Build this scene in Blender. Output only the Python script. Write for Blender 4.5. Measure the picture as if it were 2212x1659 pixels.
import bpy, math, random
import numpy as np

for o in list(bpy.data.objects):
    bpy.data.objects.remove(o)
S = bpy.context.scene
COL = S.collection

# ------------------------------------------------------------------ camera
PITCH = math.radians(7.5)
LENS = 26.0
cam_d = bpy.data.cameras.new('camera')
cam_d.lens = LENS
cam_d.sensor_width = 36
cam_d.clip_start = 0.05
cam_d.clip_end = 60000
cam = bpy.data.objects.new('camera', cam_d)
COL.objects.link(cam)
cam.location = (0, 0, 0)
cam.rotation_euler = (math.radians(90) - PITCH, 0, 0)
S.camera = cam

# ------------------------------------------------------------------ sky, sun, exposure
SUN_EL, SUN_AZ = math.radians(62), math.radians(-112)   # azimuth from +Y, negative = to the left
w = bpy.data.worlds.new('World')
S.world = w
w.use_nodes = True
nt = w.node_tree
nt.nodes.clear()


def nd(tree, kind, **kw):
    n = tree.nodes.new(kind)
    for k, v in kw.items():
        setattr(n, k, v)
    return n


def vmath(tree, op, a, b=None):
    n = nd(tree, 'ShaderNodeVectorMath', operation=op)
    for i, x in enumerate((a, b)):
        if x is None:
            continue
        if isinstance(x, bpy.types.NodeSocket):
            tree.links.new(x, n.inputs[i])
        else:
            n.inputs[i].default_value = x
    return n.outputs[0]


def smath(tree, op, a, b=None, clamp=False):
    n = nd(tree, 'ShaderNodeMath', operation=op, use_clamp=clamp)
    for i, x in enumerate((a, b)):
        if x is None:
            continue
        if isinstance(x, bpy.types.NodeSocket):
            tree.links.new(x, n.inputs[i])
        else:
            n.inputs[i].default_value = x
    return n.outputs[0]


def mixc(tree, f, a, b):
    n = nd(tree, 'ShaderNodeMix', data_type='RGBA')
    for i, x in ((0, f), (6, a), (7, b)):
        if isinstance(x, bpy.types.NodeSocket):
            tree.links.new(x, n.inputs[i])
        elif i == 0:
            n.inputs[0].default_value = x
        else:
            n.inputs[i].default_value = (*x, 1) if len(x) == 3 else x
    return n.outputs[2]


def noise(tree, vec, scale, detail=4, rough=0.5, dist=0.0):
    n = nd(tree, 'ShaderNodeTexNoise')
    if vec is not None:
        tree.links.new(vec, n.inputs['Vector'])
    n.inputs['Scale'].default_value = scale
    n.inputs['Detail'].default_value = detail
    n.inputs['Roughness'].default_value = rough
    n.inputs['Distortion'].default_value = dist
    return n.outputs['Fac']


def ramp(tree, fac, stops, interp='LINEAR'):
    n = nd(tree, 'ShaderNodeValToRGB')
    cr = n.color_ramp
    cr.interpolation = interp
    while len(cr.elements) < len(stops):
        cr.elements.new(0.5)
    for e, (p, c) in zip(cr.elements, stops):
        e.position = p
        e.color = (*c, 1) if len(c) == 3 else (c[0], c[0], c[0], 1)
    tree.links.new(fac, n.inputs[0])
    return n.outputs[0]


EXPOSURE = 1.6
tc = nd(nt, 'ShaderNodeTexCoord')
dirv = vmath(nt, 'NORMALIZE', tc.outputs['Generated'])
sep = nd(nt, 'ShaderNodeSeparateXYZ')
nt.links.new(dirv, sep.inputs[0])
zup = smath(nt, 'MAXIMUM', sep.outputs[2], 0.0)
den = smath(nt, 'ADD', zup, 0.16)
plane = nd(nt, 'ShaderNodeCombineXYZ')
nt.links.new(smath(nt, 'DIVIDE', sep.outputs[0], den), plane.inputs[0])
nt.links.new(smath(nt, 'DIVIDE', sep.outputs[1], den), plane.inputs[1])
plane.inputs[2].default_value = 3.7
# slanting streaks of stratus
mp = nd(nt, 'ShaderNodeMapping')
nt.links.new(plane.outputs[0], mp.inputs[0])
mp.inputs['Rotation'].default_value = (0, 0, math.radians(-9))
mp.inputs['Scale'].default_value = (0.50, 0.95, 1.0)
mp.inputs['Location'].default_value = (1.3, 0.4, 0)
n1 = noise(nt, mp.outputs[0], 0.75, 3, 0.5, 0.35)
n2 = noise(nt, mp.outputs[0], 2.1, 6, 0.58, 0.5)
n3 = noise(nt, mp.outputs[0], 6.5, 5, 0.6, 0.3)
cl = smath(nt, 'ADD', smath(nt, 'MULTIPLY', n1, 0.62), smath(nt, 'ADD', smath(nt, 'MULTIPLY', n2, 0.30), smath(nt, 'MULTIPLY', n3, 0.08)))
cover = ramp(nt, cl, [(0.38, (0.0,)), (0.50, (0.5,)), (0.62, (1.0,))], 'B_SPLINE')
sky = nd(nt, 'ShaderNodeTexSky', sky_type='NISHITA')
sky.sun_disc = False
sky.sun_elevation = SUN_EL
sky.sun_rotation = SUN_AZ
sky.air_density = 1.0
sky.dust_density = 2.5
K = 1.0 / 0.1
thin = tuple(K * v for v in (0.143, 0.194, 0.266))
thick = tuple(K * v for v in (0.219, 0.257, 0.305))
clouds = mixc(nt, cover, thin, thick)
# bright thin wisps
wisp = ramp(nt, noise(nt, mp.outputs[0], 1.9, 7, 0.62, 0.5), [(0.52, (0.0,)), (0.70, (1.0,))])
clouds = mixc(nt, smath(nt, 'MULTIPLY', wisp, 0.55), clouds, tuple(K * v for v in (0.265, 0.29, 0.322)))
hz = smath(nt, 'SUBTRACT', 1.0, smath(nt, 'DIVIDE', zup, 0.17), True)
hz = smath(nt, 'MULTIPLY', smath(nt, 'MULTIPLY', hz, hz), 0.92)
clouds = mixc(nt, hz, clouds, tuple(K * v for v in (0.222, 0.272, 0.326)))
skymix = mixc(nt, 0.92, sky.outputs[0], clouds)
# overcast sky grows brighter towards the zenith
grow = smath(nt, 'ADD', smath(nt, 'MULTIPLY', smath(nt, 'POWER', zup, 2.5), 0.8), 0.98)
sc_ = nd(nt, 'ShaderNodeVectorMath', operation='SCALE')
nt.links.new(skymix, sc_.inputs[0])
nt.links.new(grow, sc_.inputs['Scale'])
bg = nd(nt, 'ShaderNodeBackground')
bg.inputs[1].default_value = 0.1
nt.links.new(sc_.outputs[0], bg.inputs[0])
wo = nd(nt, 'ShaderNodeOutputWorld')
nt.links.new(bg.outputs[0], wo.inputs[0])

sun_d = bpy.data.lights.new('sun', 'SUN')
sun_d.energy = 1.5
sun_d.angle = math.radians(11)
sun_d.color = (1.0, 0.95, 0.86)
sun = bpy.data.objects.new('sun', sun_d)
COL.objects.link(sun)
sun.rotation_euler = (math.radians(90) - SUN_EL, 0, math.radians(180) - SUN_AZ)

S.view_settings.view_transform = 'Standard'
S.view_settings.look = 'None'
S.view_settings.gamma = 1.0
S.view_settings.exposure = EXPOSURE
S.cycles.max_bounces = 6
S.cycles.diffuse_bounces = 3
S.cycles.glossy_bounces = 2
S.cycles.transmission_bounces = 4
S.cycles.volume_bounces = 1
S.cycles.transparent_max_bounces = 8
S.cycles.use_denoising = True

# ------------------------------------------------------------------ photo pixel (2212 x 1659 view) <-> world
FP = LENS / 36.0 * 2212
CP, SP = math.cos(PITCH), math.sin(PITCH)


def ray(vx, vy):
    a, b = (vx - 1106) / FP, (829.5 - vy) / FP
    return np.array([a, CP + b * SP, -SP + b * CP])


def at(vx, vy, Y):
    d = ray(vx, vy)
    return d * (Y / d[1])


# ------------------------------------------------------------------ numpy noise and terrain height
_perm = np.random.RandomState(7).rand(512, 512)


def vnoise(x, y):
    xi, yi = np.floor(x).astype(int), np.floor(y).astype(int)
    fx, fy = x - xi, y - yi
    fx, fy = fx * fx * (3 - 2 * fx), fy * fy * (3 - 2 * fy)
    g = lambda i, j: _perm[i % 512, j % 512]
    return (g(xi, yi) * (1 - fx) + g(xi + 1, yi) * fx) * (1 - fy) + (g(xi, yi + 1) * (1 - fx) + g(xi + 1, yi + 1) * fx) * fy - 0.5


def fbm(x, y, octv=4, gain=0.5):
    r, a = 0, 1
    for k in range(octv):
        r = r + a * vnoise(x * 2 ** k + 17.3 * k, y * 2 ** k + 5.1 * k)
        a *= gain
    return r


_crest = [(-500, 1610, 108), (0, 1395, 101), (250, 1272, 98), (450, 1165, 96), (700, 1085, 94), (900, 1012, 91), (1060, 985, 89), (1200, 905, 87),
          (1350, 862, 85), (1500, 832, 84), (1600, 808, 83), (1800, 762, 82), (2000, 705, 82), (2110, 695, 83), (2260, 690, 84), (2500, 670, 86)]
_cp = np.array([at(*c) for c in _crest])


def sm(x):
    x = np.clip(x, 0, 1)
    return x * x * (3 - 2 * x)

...

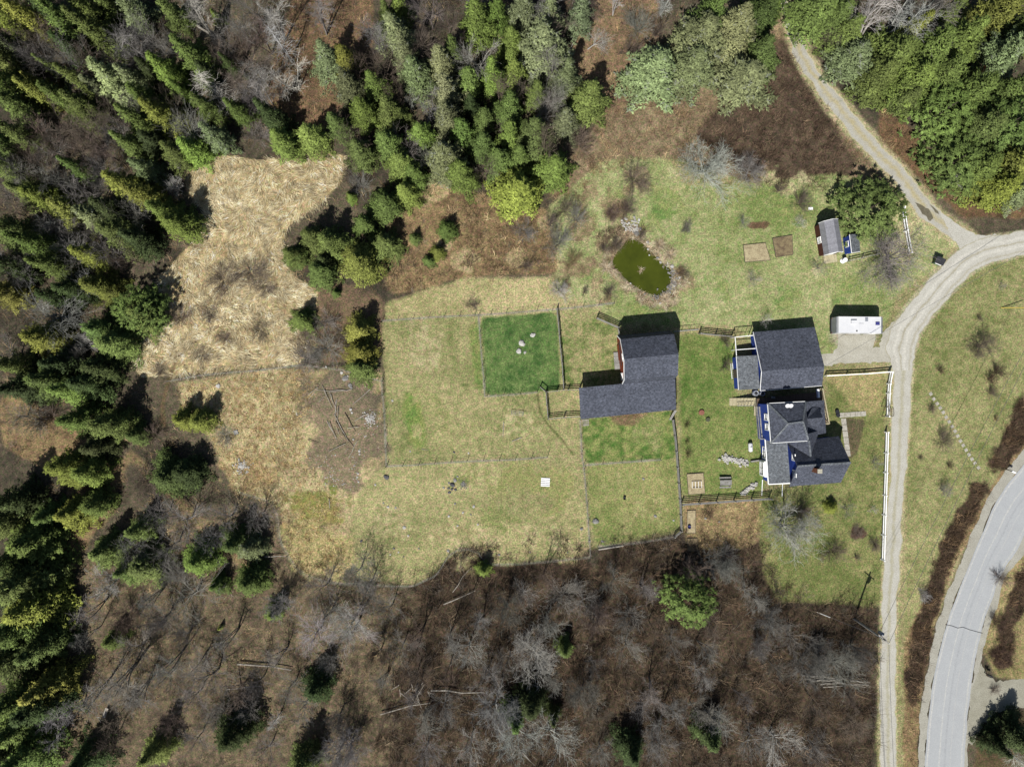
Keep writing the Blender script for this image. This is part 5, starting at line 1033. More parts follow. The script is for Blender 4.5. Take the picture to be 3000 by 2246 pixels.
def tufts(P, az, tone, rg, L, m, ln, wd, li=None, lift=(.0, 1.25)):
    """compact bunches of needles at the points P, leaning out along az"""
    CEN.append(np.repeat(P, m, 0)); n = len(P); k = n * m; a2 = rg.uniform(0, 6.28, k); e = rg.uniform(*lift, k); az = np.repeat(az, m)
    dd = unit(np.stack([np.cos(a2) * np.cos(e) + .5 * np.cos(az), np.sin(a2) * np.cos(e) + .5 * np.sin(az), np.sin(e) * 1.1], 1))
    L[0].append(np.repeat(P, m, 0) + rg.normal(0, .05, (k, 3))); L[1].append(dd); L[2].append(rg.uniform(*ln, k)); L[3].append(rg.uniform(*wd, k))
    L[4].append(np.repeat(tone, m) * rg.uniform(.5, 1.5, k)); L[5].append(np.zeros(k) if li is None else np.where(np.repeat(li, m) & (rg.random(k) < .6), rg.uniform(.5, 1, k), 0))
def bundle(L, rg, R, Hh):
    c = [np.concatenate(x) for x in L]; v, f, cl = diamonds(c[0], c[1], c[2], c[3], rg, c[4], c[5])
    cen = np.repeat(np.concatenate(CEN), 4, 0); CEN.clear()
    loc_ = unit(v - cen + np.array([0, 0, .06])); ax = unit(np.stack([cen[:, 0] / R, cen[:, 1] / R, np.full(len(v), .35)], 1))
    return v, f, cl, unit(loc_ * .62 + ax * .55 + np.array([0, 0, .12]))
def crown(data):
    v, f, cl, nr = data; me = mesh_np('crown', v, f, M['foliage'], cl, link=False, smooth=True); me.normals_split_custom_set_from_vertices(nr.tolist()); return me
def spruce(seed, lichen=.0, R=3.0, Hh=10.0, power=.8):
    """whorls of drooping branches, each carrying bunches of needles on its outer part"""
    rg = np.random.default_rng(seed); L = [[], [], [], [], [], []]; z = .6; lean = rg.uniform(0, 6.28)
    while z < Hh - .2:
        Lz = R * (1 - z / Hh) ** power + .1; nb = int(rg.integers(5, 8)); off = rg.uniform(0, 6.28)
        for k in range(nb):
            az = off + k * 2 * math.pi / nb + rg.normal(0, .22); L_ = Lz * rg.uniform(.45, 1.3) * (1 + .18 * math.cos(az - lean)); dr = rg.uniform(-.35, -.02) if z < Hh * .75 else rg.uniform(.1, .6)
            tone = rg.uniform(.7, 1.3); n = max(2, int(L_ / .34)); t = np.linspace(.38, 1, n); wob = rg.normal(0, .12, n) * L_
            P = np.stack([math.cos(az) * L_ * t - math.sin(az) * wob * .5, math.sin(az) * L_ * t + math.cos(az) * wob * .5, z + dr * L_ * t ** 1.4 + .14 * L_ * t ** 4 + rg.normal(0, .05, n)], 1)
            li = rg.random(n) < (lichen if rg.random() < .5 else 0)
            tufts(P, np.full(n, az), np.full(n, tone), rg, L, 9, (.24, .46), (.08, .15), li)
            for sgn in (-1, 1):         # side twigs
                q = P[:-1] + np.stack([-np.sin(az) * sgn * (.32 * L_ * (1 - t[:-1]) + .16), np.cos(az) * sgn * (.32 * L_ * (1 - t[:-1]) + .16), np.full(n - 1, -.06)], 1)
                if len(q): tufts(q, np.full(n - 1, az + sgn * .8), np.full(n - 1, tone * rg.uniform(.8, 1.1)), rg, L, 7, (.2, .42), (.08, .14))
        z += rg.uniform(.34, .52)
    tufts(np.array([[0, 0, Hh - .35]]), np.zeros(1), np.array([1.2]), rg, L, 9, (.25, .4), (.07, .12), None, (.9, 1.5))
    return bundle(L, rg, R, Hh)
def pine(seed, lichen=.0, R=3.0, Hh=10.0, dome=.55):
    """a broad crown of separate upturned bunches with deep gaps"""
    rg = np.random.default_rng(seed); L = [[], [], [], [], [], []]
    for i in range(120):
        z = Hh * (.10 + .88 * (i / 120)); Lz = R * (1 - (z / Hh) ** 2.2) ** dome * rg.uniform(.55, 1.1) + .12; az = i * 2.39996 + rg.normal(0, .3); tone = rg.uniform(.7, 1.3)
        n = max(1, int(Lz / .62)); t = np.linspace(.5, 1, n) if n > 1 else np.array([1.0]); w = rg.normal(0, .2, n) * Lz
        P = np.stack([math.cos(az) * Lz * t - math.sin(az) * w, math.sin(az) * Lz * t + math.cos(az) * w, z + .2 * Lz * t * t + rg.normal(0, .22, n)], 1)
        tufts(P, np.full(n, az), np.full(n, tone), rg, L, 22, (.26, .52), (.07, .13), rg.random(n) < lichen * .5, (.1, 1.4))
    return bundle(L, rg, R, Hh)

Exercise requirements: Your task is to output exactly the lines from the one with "Build this scene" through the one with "COL = S.collection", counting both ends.

Reply:
Build this scene in Blender. Output only the Python script. Write for Blender 4.5. Measure the picture as if it were 2212x1659 pixels.
import bpy, math, random
import numpy as np

for o in list(bpy.data.objects):
    bpy.data.objects.remove(o)
S = bpy.context.scene
COL = S.collection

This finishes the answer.